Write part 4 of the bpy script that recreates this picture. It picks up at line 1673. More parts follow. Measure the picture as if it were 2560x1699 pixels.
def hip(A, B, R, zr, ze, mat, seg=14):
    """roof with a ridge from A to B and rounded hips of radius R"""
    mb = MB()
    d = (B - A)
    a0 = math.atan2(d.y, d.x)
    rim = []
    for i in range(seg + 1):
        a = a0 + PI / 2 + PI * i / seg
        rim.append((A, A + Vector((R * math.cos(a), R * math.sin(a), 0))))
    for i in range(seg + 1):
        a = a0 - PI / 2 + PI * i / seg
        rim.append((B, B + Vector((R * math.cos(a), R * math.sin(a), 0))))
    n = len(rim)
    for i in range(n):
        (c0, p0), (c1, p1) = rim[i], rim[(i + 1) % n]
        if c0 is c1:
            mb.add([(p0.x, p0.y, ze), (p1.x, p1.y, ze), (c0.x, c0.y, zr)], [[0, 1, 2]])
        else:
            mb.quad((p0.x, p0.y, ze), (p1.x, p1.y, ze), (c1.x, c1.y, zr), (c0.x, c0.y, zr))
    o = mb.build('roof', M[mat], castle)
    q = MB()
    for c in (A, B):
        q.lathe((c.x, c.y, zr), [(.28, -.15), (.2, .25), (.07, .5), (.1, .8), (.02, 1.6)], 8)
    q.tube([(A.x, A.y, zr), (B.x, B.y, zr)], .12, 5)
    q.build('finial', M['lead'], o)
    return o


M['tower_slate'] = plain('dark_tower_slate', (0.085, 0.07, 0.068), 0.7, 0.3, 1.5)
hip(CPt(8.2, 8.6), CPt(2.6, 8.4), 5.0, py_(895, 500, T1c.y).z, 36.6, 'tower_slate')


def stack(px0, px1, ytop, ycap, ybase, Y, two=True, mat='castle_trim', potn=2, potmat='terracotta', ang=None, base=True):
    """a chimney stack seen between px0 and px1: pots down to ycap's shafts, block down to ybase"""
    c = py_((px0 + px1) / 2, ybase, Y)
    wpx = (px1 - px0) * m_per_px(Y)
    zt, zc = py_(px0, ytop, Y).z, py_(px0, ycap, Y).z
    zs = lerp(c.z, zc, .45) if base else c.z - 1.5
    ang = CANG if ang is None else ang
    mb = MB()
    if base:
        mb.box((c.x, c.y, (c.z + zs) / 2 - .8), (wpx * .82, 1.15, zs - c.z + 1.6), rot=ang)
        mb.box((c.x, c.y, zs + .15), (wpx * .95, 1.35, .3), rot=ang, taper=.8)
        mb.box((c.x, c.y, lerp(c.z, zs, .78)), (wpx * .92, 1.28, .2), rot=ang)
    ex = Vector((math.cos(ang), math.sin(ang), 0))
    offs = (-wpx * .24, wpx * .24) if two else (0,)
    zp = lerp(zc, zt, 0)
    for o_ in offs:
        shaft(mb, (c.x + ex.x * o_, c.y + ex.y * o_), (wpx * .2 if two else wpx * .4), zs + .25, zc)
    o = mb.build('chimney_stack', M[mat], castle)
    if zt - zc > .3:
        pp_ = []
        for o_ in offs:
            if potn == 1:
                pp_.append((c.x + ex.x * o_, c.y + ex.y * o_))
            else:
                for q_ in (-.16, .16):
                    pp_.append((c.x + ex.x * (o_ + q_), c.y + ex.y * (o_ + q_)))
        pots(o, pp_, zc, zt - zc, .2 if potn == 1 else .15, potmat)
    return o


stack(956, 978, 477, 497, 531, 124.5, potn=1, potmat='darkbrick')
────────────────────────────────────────
Include the first line, the line containing "T1c.y).z, 36.6, 'tower_slate')", and every line between them, copied exactly from the material above; output no other line.

Write part 4 of the bpy script that recreates this picture. It picks up at line 1673. More parts follow. Measure the picture as if it were 2560x1699 pixels.
def hip(A, B, R, zr, ze, mat, seg=14):
    """roof with a ridge from A to B and rounded hips of radius R"""
    mb = MB()
    d = (B - A)
    a0 = math.atan2(d.y, d.x)
    rim = []
    for i in range(seg + 1):
        a = a0 + PI / 2 + PI * i / seg
        rim.append((A, A + Vector((R * math.cos(a), R * math.sin(a), 0))))
    for i in range(seg + 1):
        a = a0 - PI / 2 + PI * i / seg
        rim.append((B, B + Vector((R * math.cos(a), R * math.sin(a), 0))))
    n = len(rim)
    for i in range(n):
        (c0, p0), (c1, p1) = rim[i], rim[(i + 1) % n]
        if c0 is c1:
            mb.add([(p0.x, p0.y, ze), (p1.x, p1.y, ze), (c0.x, c0.y, zr)], [[0, 1, 2]])
        else:
            mb.quad((p0.x, p0.y, ze), (p1.x, p1.y, ze), (c1.x, c1.y, zr), (c0.x, c0.y, zr))
    o = mb.build('roof', M[mat], castle)
    q = MB()
    for c in (A, B):
        q.lathe((c.x, c.y, zr), [(.28, -.15), (.2, .25), (.07, .5), (.1, .8), (.02, 1.6)], 8)
    q.tube([(A.x, A.y, zr), (B.x, B.y, zr)], .12, 5)
    q.build('finial', M['lead'], o)
    return o


M['tower_slate'] = plain('dark_tower_slate', (0.085, 0.07, 0.068), 0.7, 0.3, 1.5)
hip(CPt(8.2, 8.6), CPt(2.6, 8.4), 5.0, py_(895, 500, T1c.y).z, 36.6, 'tower_slate')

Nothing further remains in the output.